[Entries with scene source code]
## Begin
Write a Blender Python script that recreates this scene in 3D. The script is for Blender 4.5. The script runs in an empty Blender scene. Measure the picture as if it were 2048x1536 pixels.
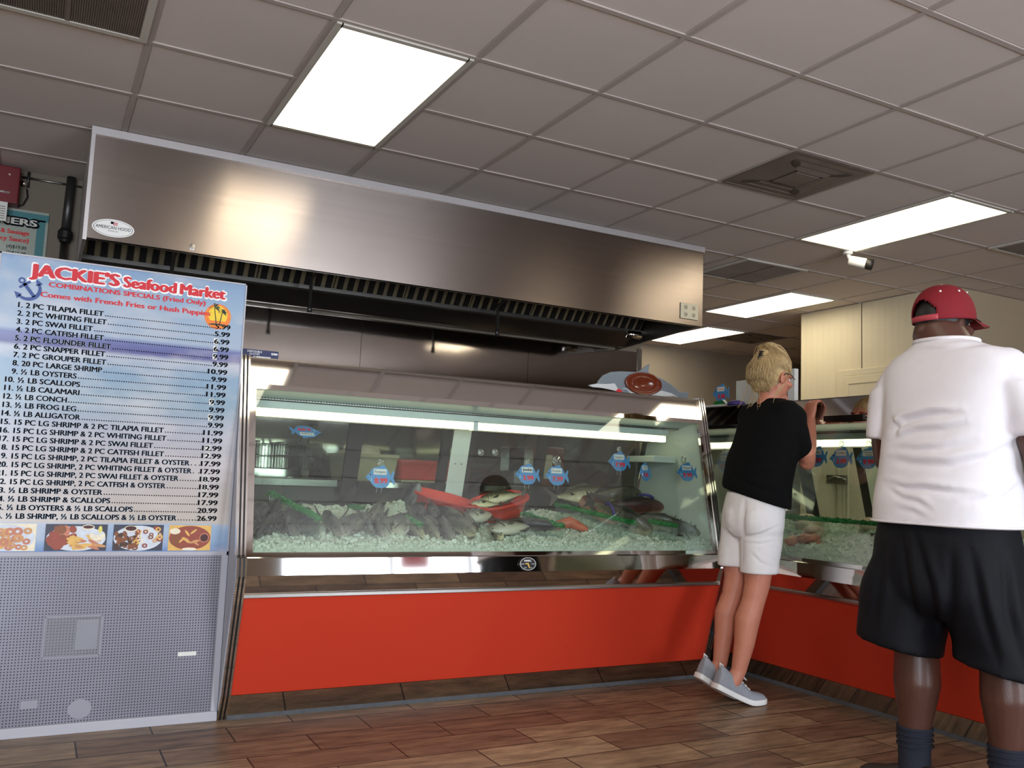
import bpy, bmesh, math, random
import numpy as np
from mathutils import Vector, Matrix, noise
random.seed(7)
rng = np.random.default_rng(11)
SC = bpy.context.scene
COL = SC.collection
PI = math.pi

# ------------------------------------------------------------------ camera, world, exposure
CAMZ = 1.0
yaw, pitch, roll = 0.48737, 0.10470, 0.03925
fw = Vector((math.sin(yaw)*math.cos(pitch), math.cos(yaw)*math.cos(pitch), math.sin(pitch)))
rt0 = Vector((math.cos(yaw), -math.sin(yaw), 0)); up0 = rt0.cross(fw)
rt = math.cos(roll)*rt0 + math.sin(roll)*up0
up = -math.sin(roll)*rt0 + math.cos(roll)*up0
cd = bpy.data.cameras.new('camera'); cam = bpy.data.objects.new('camera', cd); COL.objects.link(cam)
cd.sensor_fit = 'HORIZONTAL'; cd.sensor_width = 36.0; cd.lens = 36.0*1779.9/2048; cd.clip_start = 0.02
cam.matrix_world = Matrix(((rt.x, up.x, -fw.x, 0), (rt.y, up.y, -fw.y, 0), (rt.z, up.z, -fw.z, CAMZ), (0, 0, 0, 1)))
SC.camera = cam
SC.view_settings.view_transform = 'Standard'; SC.view_settings.look = 'None'
SC.view_settings.gamma = 1.0; SC.view_settings.use_curve_mapping = False
SC.view_settings.exposure = 0.0
SC.cycles.use_denoising = True
SC.cycles.max_bounces = 10; SC.cycles.transparent_max_bounces = 24
SC.cycles.glossy_bounces = 6; SC.cycles.diffuse_bounces = 5
SC.cycles.sample_clamp_indirect = 8.0
SC.cycles.caustics_reflective = False; SC.cycles.caustics_refractive = False

W = bpy.data.worlds.new('world'); SC.world = W; W.use_nodes = True
bg = W.node_tree.nodes['Background']; bg.inputs[0].default_value = (0.80, 0.90, 1.0, 1); bg.inputs[1].default_value = 1.5

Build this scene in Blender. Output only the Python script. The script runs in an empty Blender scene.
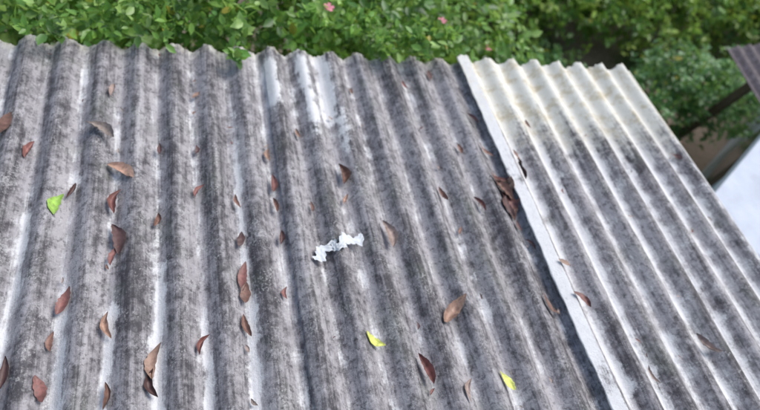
## End
PROMPT >>
Take the records from their first line through the line containing "PI = math.pi" and please return exactly those lines, both ends included, minus the pictures.

WORKED ANSWER >>
Write a Blender Python script that recreates this scene in 3D. The script is for Blender 4.5. The script runs in an empty Blender scene. Measure the picture as if it were 2048x1536 pixels.
import bpy, bmesh, math, random
import numpy as np
from mathutils import Vector, Matrix, noise
random.seed(7)
rng = np.random.default_rng(11)
SC = bpy.context.scene
COL = SC.collection
PI = math.pi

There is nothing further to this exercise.